**Stated exercise**
Beginning with the first line below, please repeat the material exactly, ending with the line that includes "piers in view".

**Dataset extract**

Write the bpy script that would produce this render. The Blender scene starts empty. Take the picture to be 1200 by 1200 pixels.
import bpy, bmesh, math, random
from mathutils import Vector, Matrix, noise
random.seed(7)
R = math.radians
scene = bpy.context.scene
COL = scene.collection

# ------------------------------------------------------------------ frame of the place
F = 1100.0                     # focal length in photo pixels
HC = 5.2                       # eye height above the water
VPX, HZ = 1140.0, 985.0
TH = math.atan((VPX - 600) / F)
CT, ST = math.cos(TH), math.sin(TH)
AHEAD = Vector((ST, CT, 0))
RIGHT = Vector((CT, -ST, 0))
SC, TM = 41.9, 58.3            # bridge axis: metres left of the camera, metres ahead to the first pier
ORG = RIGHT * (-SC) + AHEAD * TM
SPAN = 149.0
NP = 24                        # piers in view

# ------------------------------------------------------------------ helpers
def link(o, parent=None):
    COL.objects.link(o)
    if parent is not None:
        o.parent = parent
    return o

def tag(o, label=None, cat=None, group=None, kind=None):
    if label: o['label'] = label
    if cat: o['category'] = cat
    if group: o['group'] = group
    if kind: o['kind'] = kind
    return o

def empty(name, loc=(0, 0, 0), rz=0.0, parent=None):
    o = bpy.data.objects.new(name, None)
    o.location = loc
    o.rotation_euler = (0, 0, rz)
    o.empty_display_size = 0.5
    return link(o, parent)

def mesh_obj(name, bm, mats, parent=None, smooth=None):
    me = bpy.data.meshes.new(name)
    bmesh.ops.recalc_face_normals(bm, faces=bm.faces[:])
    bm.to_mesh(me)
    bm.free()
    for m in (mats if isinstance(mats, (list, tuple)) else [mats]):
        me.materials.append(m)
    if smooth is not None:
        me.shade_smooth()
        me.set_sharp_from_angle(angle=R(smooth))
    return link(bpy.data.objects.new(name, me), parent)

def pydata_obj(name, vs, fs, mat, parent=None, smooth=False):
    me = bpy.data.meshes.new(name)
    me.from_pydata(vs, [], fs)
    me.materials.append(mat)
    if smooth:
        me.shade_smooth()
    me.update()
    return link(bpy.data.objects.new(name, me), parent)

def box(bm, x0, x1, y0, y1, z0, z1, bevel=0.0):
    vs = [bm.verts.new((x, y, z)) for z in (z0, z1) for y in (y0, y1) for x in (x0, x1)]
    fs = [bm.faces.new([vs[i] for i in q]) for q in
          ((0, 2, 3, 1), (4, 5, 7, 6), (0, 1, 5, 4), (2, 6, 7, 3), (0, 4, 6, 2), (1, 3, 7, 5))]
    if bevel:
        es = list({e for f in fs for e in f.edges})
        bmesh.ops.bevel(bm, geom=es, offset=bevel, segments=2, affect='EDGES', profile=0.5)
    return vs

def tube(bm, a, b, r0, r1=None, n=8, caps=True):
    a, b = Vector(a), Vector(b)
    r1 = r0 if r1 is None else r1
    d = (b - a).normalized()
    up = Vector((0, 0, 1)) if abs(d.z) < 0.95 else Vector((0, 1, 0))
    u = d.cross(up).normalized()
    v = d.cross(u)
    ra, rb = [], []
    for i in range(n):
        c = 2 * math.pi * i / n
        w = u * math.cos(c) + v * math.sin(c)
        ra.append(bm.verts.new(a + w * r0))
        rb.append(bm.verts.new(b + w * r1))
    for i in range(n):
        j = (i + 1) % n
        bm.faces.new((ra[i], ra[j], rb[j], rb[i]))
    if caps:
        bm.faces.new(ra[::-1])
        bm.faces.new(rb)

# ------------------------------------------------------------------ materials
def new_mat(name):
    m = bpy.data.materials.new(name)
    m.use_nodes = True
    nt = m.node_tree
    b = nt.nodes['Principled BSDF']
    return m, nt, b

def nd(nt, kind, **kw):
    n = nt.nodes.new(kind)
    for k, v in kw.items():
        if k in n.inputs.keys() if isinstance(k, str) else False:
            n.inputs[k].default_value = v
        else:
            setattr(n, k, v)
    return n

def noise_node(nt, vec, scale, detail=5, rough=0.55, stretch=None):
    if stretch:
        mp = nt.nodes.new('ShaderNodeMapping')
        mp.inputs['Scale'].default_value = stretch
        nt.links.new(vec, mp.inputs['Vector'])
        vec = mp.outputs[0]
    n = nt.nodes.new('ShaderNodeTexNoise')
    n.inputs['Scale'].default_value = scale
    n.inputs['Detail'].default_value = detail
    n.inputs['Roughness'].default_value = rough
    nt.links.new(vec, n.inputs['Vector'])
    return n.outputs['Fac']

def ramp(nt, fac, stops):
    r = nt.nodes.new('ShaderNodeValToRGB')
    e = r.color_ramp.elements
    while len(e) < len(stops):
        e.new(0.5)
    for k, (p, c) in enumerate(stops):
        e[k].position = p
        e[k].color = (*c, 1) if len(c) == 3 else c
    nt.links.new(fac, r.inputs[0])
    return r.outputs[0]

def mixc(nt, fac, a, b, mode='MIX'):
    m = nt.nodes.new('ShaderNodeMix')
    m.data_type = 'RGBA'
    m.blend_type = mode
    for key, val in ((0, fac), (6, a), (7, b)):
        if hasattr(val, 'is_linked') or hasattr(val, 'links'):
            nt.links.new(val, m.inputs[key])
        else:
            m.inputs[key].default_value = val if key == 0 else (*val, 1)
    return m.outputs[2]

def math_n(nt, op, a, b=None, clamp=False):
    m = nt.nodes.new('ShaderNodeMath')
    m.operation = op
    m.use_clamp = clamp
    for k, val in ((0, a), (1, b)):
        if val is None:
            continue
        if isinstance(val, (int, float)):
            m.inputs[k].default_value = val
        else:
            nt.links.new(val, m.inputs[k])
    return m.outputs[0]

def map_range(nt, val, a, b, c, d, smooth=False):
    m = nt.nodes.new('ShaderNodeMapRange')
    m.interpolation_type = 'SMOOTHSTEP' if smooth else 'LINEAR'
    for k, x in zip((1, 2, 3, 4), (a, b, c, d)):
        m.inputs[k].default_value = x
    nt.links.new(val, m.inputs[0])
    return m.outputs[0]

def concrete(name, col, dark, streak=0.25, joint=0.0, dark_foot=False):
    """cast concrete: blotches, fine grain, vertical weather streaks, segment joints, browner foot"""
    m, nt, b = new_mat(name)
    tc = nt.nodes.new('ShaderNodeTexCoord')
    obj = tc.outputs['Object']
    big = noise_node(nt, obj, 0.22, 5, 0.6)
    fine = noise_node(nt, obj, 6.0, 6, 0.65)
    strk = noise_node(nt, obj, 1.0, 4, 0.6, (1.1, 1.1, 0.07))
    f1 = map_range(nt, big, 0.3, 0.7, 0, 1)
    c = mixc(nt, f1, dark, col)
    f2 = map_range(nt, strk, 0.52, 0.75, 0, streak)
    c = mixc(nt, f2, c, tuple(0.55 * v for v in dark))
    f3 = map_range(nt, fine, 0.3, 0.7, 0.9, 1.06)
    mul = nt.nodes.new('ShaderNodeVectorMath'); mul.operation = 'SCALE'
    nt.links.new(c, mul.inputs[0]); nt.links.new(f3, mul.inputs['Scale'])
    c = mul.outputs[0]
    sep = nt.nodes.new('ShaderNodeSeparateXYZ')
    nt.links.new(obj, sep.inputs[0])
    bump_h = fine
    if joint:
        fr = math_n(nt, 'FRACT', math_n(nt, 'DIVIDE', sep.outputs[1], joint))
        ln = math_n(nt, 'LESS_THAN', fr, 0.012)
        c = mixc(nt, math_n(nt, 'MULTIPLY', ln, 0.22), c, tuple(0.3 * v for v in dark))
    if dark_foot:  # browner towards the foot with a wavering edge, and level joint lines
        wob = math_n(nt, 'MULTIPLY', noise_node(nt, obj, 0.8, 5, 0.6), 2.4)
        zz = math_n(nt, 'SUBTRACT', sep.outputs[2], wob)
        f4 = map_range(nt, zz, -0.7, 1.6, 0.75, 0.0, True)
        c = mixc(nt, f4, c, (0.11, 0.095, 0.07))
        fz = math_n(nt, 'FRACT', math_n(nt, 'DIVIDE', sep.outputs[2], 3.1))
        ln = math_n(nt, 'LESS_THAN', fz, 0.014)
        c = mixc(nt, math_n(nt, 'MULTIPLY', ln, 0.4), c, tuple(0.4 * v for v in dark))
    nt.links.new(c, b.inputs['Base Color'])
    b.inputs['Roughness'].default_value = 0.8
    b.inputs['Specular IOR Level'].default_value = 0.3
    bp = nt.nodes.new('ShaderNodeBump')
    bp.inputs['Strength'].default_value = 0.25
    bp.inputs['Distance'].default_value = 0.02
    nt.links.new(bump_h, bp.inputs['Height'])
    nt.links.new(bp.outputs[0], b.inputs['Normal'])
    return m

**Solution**
Write the bpy script that would produce this render. The Blender scene starts empty. Take the picture to be 1200 by 1200 pixels.
import bpy, bmesh, math, random
from mathutils import Vector, Matrix, noise
random.seed(7)
R = math.radians
scene = bpy.context.scene
COL = scene.collection

# ------------------------------------------------------------------ frame of the place
F = 1100.0                     # focal length in photo pixels
HC = 5.2                       # eye height above the water
VPX, HZ = 1140.0, 985.0
TH = math.atan((VPX - 600) / F)
CT, ST = math.cos(TH), math.sin(TH)
AHEAD = Vector((ST, CT, 0))
RIGHT = Vector((CT, -ST, 0))
SC, TM = 41.9, 58.3            # bridge axis: metres left of the camera, metres ahead to the first pier
ORG = RIGHT * (-SC) + AHEAD * TM
SPAN = 149.0
NP = 24                        # piers in view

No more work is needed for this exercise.